SAP Pushes CRM in Latest Bid for SMB Sales

Richard Adhikari

Updated · May 20, 2008

Small and medium-sized businesses constitute the bulk of the economy, it's no surprise that enterprise software and hardware vendors have been going crazy trying to figure out ways to market to them.

Take the case of SAP: Just over two years ago, it began efforts to target medium-sized businesses with MySAP CRM, its customer relationship management product, which it offered as a hosted service.

Since then, Salesforce.com (NYSE: CRM) and Oracle (NASDAQ: ORCL) have grown to dominate the market with their products, leaving SAP behind in the dust; Microsoft is emerging as a real threat as well, with its Microsoft Dynamics CRM 4.0 available both hosted on-premises and in software as a service (SaaS) form; and SAP has been forced to push back the rollout of Business ByDesign, its SaaS suite, by 12 to 18 months.

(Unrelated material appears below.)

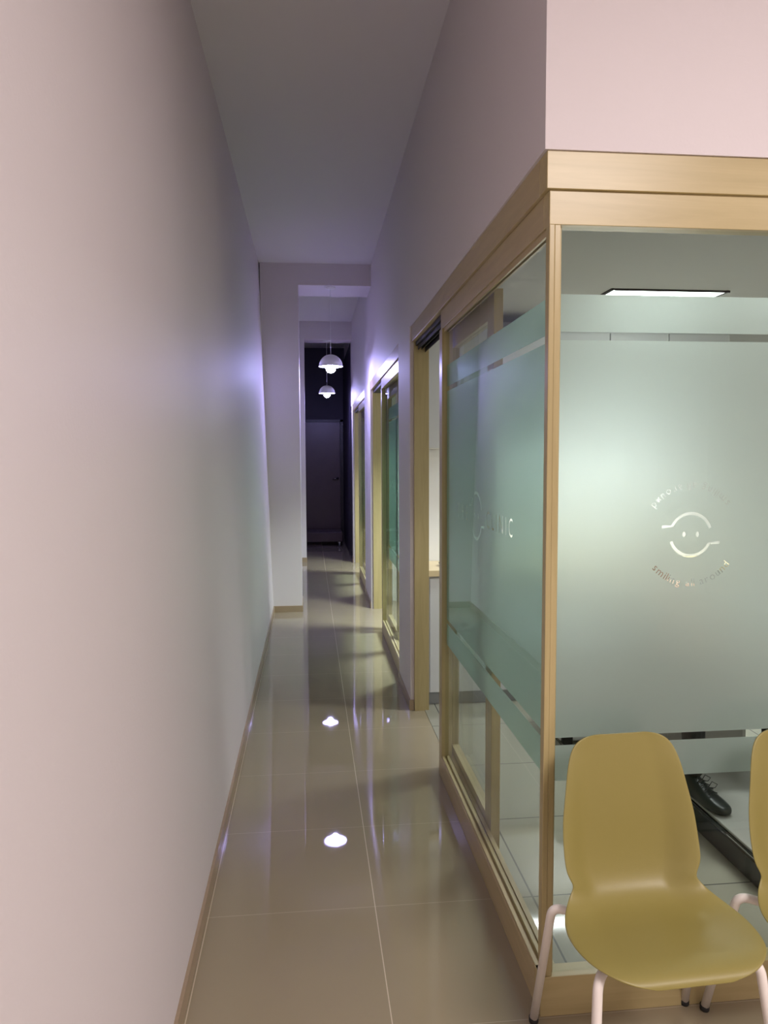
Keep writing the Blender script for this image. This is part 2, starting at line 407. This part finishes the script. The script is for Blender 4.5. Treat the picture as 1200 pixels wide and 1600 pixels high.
def sliding(x0, ya, yb, sh, label, group=None):
    d = empty('sliding_door', (x0+XW(ya), ya, 0), label, 'sliding door', group)
    ox = XW((ya+yb)/2)
    def q(name, m, *b, more=(), bevel=0): return rel(box(name, m, None, b[0]+ox, b[1]+ox, *b[2:], bevel=bevel, more=[(c[0]+ox, c[1]+ox, *c[2:]) for c in more]), d)
    q('stile', 'wood_z', x0, x0+.036, ya, ya+.10, .012, 2.235, bevel=.0015)
    q('stile', 'wood_z', x0, x0+.036, yb-.10, yb, .012, 2.235, bevel=.0015)
    q('top_rail', 'wood_y', x0, x0+.036, ya+.10, yb-.10, 2.13, 2.235)
    q('bottom_rail', 'wood_y', x0, x0+.036, ya+.10, yb-.10, .012, .15)
    gq = q('glass_pane', 'glass', x0+.015, x0+.021, ya+.10, yb-.10, .15, 2.13)
    fq = film('frosted_film', 'frost_side', None, Vector((x0+ox+.0225, 0, 0)), -Y, Z, -(yb-.102), -(ya+.102), [])
    fq.parent = gq
    return d
sd = sliding(.702, 2.76, 3.66, False, 'maple framed glass sliding door parked behind the nearest corridor glass')

# ---------------------------------------------------------------- further sliding-door fronts along the corridor
def unit(y0, yst, y1, label, yl):
    e = empty('glass_partition', (.64+XW(y0), y0, 0), label, 'glass partition')
    def q(name, m, *b, more=(), bevel=0): return rel(box(name, m, None, *b, sh=True, more=more, bevel=bevel), e)
    q('upper_beam', 'wood_y', .628, .70, y0, y1+.025, 2.303, 2.400, bevel=.0015)
    q('lower_beam', 'wood_y', .641, .69, y0, yst+.06, 2.214, 2.303, bevel=.0015)
    q('base', 'wood_y', .638, .70, y0, yst+.06, 0, .105, bevel=.0015)
    q('sill_track', 'wood_y', .640, .652, y0, yst, .105, .118, more=[(.664, .676, y0, yst, .105, .118)])
    q('stile', 'wood_z', .638, .69, yst, yst+.06, .105, 2.214)
    q('jamb', 'wood_z', .645, .737, y1, y1+.02, 0, 2.303)
    q('door_track', 'track', .655, .735, yst+.06, y1, 2.27, 2.303)
    gq = q('glass_pane', 'glass', .656, .662, y0, yst, .118, 2.214)
    ox = XW((y0+yst)/2)
    fq = film('frosted_film', 'frost_side', None, Vector((.6635+XW(yst), 0, 0)), Vector((-.006, -1, 0)).normalized(), Z, -yst+.002, -y0-.002, side_logo(yl))
    fq.location.x = 0
    fq.parent = gq
    return e
unit(5.12, 6.57, 7.65, 'middle maple framed glass front along the corridor, behind the white wall pier', 6.02)
unit(8.55, 9.93, 11.10, 'farthest and smallest maple framed glass front, before the dark side door', 9.25)
sliding(.702, 5.9, 6.75, True, 'glass sliding door parked behind the middle corridor glass front')
sliding(.702, 9.2, 10.1, True, 'glass sliding door parked behind the farthest corridor glass front')

# ---------------------------------------------------------------- pendant lamps
def pendant(x, y, zc, zr, label):
    e = empty('pendant_lamp', (x, y, zc), label, 'pendant lamp', None)
    bm = bmesh.new(); lathe(bm, [(0, zc), (.055, zc), (.055, zc-.012), (.02, zc-.025), (0, zc-.025)], 32, x, y); rel(obj('ceiling_rose', bm, 'lamp_white', None, True), e)
    bm = bmesh.new(); tube(bm, [(x, y, zc-.02), (x, y, zr+.115)], .0028, 8); rel(obj('cord', bm, 'lamp_white', None, True), e)
    R = .122; H = .118
    pr = [(R*math.sin(t), zr+H*math.cos(t)) for t in [math.pi/2*i/14 for i in range(15)]]
    pi_ = [((R-.004)*math.sin(t), zr+(H-.004)*math.cos(t)) for t in [math.pi/2*i/14 for i in range(15)]][::-1]
    bm = bmesh.new(); lathe(bm, pr+[(R+.006, zr-.001), (R+.006, zr-.006), (R-.004, zr-.006)]+pi_, 48, x, y)
    s = rel(obj('lamp_shade', bm, 'lamp_white', None, True), e)
    bm = bmesh.new(); r = .052
    lathe(bm, [(0.0, zr-.072), (r*.5, zr-.066), (r*.86, zr-.045), (r, zr-.018), (r, zr-.002), (r*.6, zr+.02), (0, zr+.03)], 32, x, y)
    rel(obj('bulb', bm, 'bulb', None, True), e)
    return e
pendant(.235, 7.68, 3.345, 2.546, 'nearer white dome pendant lamp, lit, hanging under the first corridor beam')
pendant(.286, 11.38, 3.385, 2.592, 'farther white dome pendant lamp, lit, hanging lower in view beyond the first')

# ---------------------------------------------------------------- chairs
def lerp_rows(rows, n=3):
    """Catmull-Rom refine"""
    out = []
    for i in range(len(rows)-1):
        p0, p1, p2, p3 = rows[max(i-1, 0)], rows[i], rows[i+1], rows[min(i+2, len(rows)-1)]
        for k in range(n):
            t = k/n
            out.append([.5*((2*b)+(-a+c)*t+(2*a-5*b+4*c-d_)*t*t+(-a+3*b-3*c+d_)*t**3) for a, b, c, d_ in zip(p0, p1, p2, p3)])
    out.append(list(rows[-1])); return out
def make_chair(label):
    e = empty('chair', (0, 0, 0), label, 'chair', None)
    # (y, z, half width, edge lift, edge forward) ; origin: floor under the seat, back towards +y
    rows = [(-.268, .412, .085, 0), (-.262, .424, .135, .001), (-.240, .434, .175, .003), (-.195, .437, .207, .006), (-.135, .433, .221, .010), (-.070, .428, .222, .016),
            (-.010, .425, .208, .024), (.040, .430, .184, .034), (.076, .448, .169, .044), (.098, .478, .168, .050), (.110, .520, .181, .052), (.118, .575, .183, .044), (.124, .640, .175, .034),
            (.131, .705, .164, .026), (.138, .765, .153, .018), (.143, .803, .141, .011), (.146, .826, .126, .007), (.148, .840, .104, .004), (.149, .8465, .075, .002)]
    rows = [(y*.865 if y < 0 else y, z+.010, wd*(1.04 if y < .05 else 1.02 if z < .6 else 1.045), lf) for y, z, wd, lf in rows]
    rows = lerp_rows(rows, 3); nu = 24
    bm = bmesh.new(); G = []
    for i, (y, z, wd, lf) in enumerate(rows):
        a, b = rows[max(i-1, 0)], rows[min(i+1, len(rows)-1)]
        t = Vector((0, b[0]-a[0], b[1]-a[1])).normalized(); nr = Vector((0, -t.z, t.y))
        r = []
        for k in range(nu+1):
            u = -1+2*k/nu; au = abs(u)
            x = wd*u
            # flat dish with a raised border
            s = min(1, max(0, (au-.55)/.40)); s = s*s*(3-2*s)
            r.append(bm.verts.new(Vector((x, y, z))+nr*(lf*(.35*au**2+.65*s*.8+.2*au**6))))
        G.append(r)
    for a, b in zip(G, G[1:]):
        for k in range(nu): bm.faces.new((a[k], a[k+1], b[k+1], b[k]))
    sh = obj('seat_shell', bm, 'chair', e, smooth=True)
    m1 = sh.modifiers.new('solid', 'SOLIDIFY'); m1.thickness = .006; m1.offset = -1
    m2 = sh.modifiers.new('sub', 'SUBSURF'); m2.levels = 1; m2.render_levels = 2
    legs = [((-.208, .224, 0), (-.212, .085, .432), (-.12, .05, .412)), ((.252, .224, 0), (.212, .085, .432), (.12, .05, .412)),
            ((-.245, -.245, 0), (-.200, -.165, .415), (-.12, -.09, .410)), ((.235, -.245, 0), (.200, -.165, .415), (.12, -.09, .410))]
    for f, k, t in legs:
        bm = bmesh.new(); f = Vector(f)+Vector((0, 0, .010)); tube(bm, bend([f, k, t, (0, t[1], t[2]-.003)], .035, 10), .0115, 16)
        l = obj('leg', bm, 'white_metal', e, smooth=True)
        bm = bmesh.new(); lathe(bm, [(0, 0), (.012, 0), (.0135, .004), (.0135, .016), (0, .016)], 16, f.x, f.y)
        obj('foot_cap', bm, 'rubber', l, smooth=True)
    bm = bmesh.new(); bx(bm, -.13, .13, -.10, .06, .398, .410); obj('seat_mount', bm, 'rubber', e)
    return e
def copy_tree(o, parent=None):
    c = o.copy(); C.objects.link(c); c.parent = parent
    for ch in [q for q in bpy.data.objects if q.parent == o and q is not c]: copy_tree(ch, c)
    return c
ch1 = make_chair('ochre plastic shell chair with white tube legs, fully in view at the glass corner')
ch1.location = (.832, 1.70, 0); ch1.rotation_euler.z = math.radians(2.5)
ch1['group'] = 'ochre chairs against the glass'
ch2 = copy_tree(ch1); ch2['label'] = 'ochre plastic shell chair cut off by the right edge of the photo'
ch2.location = (1.338, 1.692, 0); ch2.rotation_euler.z = math.radians(2.5)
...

Undaunted, SAP (NYSE: SAP) announced new CRM functionality in its Business All-in-One solution for medium-sized companies at SAPPHIRE Europe, its user conference being held in Berlin this week.

The new CRM functionality in SAP Business All-in-One borrows from the Web-based SAP NetWeaver integration and application platform.

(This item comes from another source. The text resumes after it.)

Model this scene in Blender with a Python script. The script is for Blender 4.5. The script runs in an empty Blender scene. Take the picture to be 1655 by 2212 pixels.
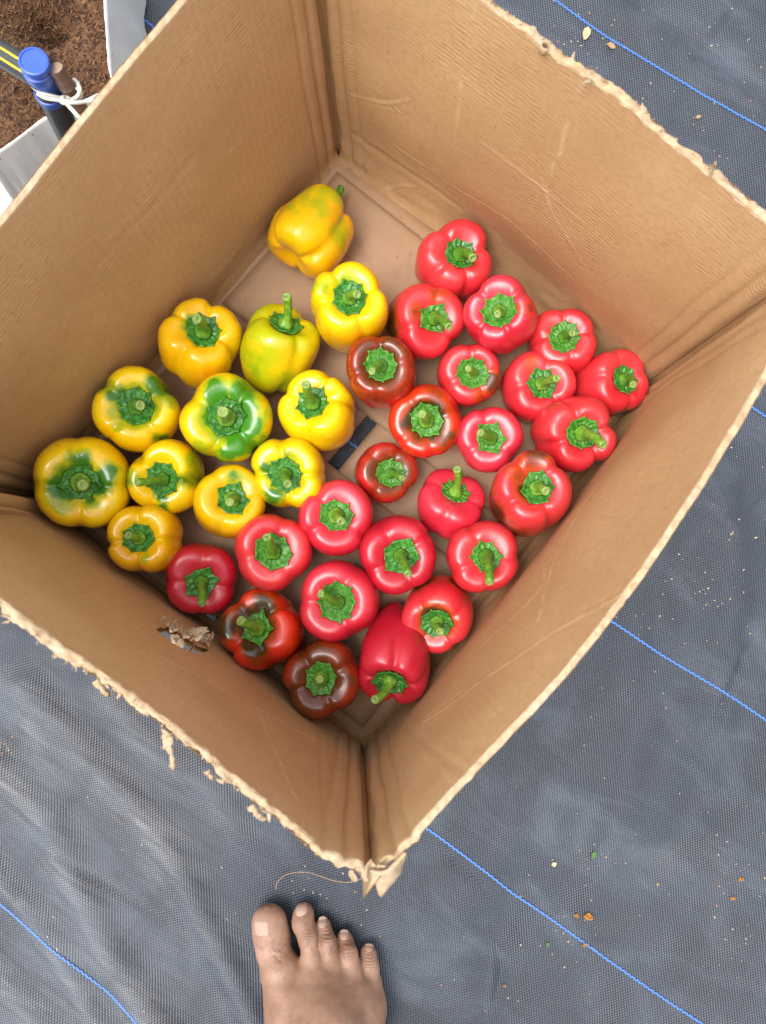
import bpy, math, random
import numpy as np
from mathutils import Vector, Matrix, Quaternion

random.seed(7)
RNG = np.random.default_rng(11)
SC = bpy.context.scene
COL = SC.collection

# ------------------------------------------------------------------ camera, sky, sun, exposure
ZC, TILT = 0.75, math.radians(2.55)
F, CX, CY = 1660.0, 827.5, 1106.0           # focal length / centre of a 1655 x 2212 survey grid
cd = bpy.data.cameras.new("camera")
cd.sensor_fit = 'VERTICAL'; cd.sensor_height = 36.0; cd.lens = F / 2212.0 * 36.0
cd.clip_start = 0.01; cd.clip_end = 300.0
cd.dof.use_dof = True; cd.dof.focus_distance = 0.68; cd.dof.aperture_fstop = 9.0
cam = bpy.data.objects.new("camera", cd); COL.objects.link(cam)
cam.location = (0, 0, ZC); cam.rotation_euler = (TILT, 0, 0)
SC.camera = cam

SUN_EL, SUN_AZ = math.radians(72), math.radians(205)    # azimuth of the light, from +X, counter-clockwise
world = bpy.data.worlds.new("World"); SC.world = world; world.use_nodes = True
wn = world.node_tree; wn.nodes.clear()
sky = wn.nodes.new("ShaderNodeTexSky"); sky.sky_type = 'NISHITA'; sky.sun_disc = False
sky.sun_elevation = SUN_EL; sky.sun_rotation = math.radians(90) - SUN_AZ
sky.air_density = 1.0; sky.dust_density = 3.0; sky.ozone_density = 1.0
hs = wn.nodes.new("ShaderNodeHueSaturation"); hs.inputs["Saturation"].default_value = 0.22
bg = wn.nodes.new("ShaderNodeBackground"); bg.inputs["Strength"].default_value = 0.15
wo = wn.nodes.new("ShaderNodeOutputWorld")
wn.links.new(sky.outputs[0], hs.inputs["Color"]); wn.links.new(hs.outputs[0], bg.inputs[0]); wn.links.new(bg.outputs[0], wo.inputs[0])
sd = bpy.data.lights.new("sun", 'SUN'); sd.energy = 0.9; sd.angle = math.radians(30); sd.color = (1.0, 0.95, 0.88)
sun = bpy.data.objects.new("sun", sd); COL.objects.link(sun)
sdir = Vector((math.cos(SUN_EL) * math.cos(SUN_AZ), math.cos(SUN_EL) * math.sin(SUN_AZ), math.sin(SUN_EL)))
sun.rotation_euler = sdir.to_track_quat('Z', 'Y').to_euler()
SC.view_settings.view_transform = 'Standard'; SC.view_settings.look = 'None'
SC.view_settings.gamma = 1.0; SC.view_settings.use_curve_mapping = False
SC.view_settings.exposure = 1.36
SC.cycles.max_bounces = 8

# ------------------------------------------------------------------ survey helpers
CT, ST = math.cos(TILT), math.sin(TILT)
def ray(u, v):
    d = ((u - CX) / F, -(v - CY) / F, -1.0)
    return np.array((d[0], CT * d[1] - ST * d[2], ST * d[1] + CT * d[2]))
def at(u, v, z=0.0):
    d = ray(u, v); return np.array((0, 0, ZC)) + (z - ZC) / d[2] * d
def proj(P):
    q = np.asarray(P, float) - (0, 0, ZC)
    x, y, z = q[..., 0], CT * q[..., 1] + ST * q[..., 2], -ST * q[..., 1] + CT * q[..., 2]
    return CX + F * x / -z, CY - F * y / -z

def vnoise(p, seed=0):
    """value noise, p (...,2) or (...,3); range about -1..1"""
    p = np.asarray(p, float); k = p.shape[-1]
    i = np.floor(p).astype(np.int64); f = p - i; f = f * f * (3 - 2 * f)
    out = 0
    for c in range(1 << k):
        w = 1.0; h = np.full(p.shape[:-1], seed * 974711 + 13, np.int64)
        for a in range(k):
            b = (c >> a) & 1
            w = w * (f[..., a] if b else 1 - f[..., a])
            h = (h ^ ((i[..., a] + b) * (374761393, 668265263, 1274126177)[a])) * 1103515245 + 12345
            h &= 0x7fffffff
        h = (h ^ (h >> 13)) * 60493 & 0x7fffffff
        h = (h ^ (h >> 11)) & 0xffff
        out = out + w * (h / 32767.5 - 1.0)
    return out
def fbm(p, seed=0, octv=3):
    p = np.asarray(p, float); s = 0; a = 1.0
    for o in range(octv):
        s = s + a * vnoise(p * 2 ** o + 17.3 * o, seed + o); a *= 0.5
    return s

# ------------------------------------------------------------------ objects
def link(o, parent=None):
    COL.objects.link(o)
    if parent is not None: o.parent = parent
    return o
def tag(o, label=None, cat=None, group=None, kind=None):
    if label: o["label"] = label
    if cat: o["category"] = cat
    if group: o["group"] = group
    if kind: o["kind"] = kind
    return o
def empty(name, loc=(0, 0, 0)):
    o = bpy.data.objects.new(name, None); o.empty_display_size = 0.01; o.location = loc
    return link(o)
def mesh(name, V, Fc, mat, parent=None, smooth=True, uv=None, attr=None):
    me = bpy.data.meshes.new(name)
    V = np.asarray(V, float)
    me.from_pydata(V.tolist(), [], Fc if isinstance(Fc, list) else Fc.tolist())
    if smooth: me.polygons.foreach_set("use_smooth", np.ones(len(me.polygons), bool))
    if uv is not None:
        L = me.uv_layers.new(name="UVMap"); li = np.zeros(len(me.loops), np.int32); me.loops.foreach_get("vertex_index", li)
        L.data.foreach_set("uv", np.asarray(uv, float)[li].ravel())
    if attr:
        for k, a in attr.items():
            at_ = me.attributes.new(k, 'FLOAT', 'POINT'); at_.data.foreach_set("value", np.asarray(a, np.float32))
    if isinstance(mat, (list, tuple)):
        for m in mat: me.materials.append(m)
    else: me.materials.append(mat)
    me.update()
    return link(bpy.data.objects.new(name, me), parent)
def grid_faces(n, m, wrap=False, off=0):
    """n rows, m columns -> quads"""
    i = np.arange(n - 1)[:, None]; j = np.arange(m if wrap else m - 1)[None, :]
    a = i * m + j; b = i * m + (j + 1) % m; c = (i + 1) * m + (j + 1) % m; d = (i + 1) * m + j
    return np.stack([a, b, c, d], -1).reshape(-1, 4) + off
class Acc:
    def __init__(s): s.V = []; s.F = []; s.n = 0
    def add(s, V, Fc):
        V = np.asarray(V, float).reshape(-1, 3)
        s.F += (np.asarray(Fc) + s.n).tolist() if not isinstance(Fc, list) else [[i + s.n for i in f] for f in Fc]
        s.V.append(V); s.n += len(V)
    def build(s, name, mat, parent=None, smooth=True):
        return mesh(name, np.concatenate(s.V), s.F, mat, parent, smooth)
def frames(P):
    P = np.asarray(P, float); T = np.gradient(P, axis=0); T /= np.linalg.norm(T, axis=1)[:, None] + 1e-12
    up = np.array((0, 0, 1.0)) if abs(T[0, 2]) < 0.9 else np.array((1.0, 0, 0))
    A = np.cross(T[0], up); A /= np.linalg.norm(A); As = []
    for t in T:
        A = A - t * (A @ t); A /= np.linalg.norm(A); As.append(A.copy())
    As = np.array(As); return T, As, np.cross(T, As)
def tube(P, R, n=12, cap=True, ridge=0.0, nr=6):
    P = np.asarray(P, float); R = np.broadcast_to(np.asarray(R, float), (len(P),)); T, A, B = frames(P)
    th = np.linspace(0, 2 * np.pi, n, endpoint=False); rr = 1 + ridge * np.cos(nr * th)
    V = P[:, None] + R[:, None, None] * rr[None, :, None] * (A[:, None] * np.cos(th)[None, :, None] + B[:, None] * np.sin(th)[None, :, None])
    Fc = grid_faces(len(P), n, True).tolist()
    if cap: Fc += [list(range(n))[::-1], [(len(P) - 1) * n + k for k in range(n)]]
    return V.reshape(-1, 3), Fc
def smoothline(P, n=40):
    """Catmull-Rom"""
    P = np.asarray(P, float); Q = np.concatenate([[2 * P[0] - P[1]], P, [2 * P[-1] - P[-2]]]); out = []
    t = np.linspace(0, len(P) - 1 - 1e-9, n)
    for x in t:
        i = int(x); f = x - i; p0, p1, p2, p3 = Q[i:i + 4]
        out.append(0.5 * (2 * p1 + (p2 - p0) * f + (2 * p0 - 5 * p1 + 4 * p2 - p3) * f * f + (3 * p1 - p0 - 3 * p2 + p3) * f ** 3))
    return np.array(out)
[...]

Here's the kicker — Business All-in-One is a customized, on-premises solution — meaning the business customer hosts applications on his or her own server, which is quite the opposite of the SaaS approach.

So which approach does SAP think will work? SaaS, or customized and on-premises?

The more successful players in the CRM arena, Salesforce.com and Microsoft (NASDAQ: MSFT), both follow the SaaS approach, but SAP may be taking a different tack because it's looking to upsell customers.

“I think SAP's appeal with All-in-One is primarily going to be to the company that wants more than CRM,” Josh Greenbaum, principal at Enterprise Applications Consultancy, told InternetNews.com.

SAP's strength is a back-office enterprise resource planning (ERP) system, and “most companies, particularly in the SMB space, want good CRM — they don't necessarily want a tremendous amount of back-office functionality,” Greenbaum said.

That's where Microsoft is going to be strong, because Microsoft Dynamics CRM “is very much focused on an Outlook-like experience that is a stand-alone product, although it has integration capabilities with back-office products,” he said, adding that the “largest part of market demand” is for a stand-alone CRM product.

The move also seems at odds with recent market trends. A recent survey by Access Market International Partners found that 21 percent of small businesses and 31 percent of medium businesses used SaaS in 2007, twice as many as in 2004. Their drivers were lower cost and ease of use.

Yet SAP sees its All-in-One product line finding a market, targeting users too high-end for Microsoft Dynamics and too low-end for Oracle.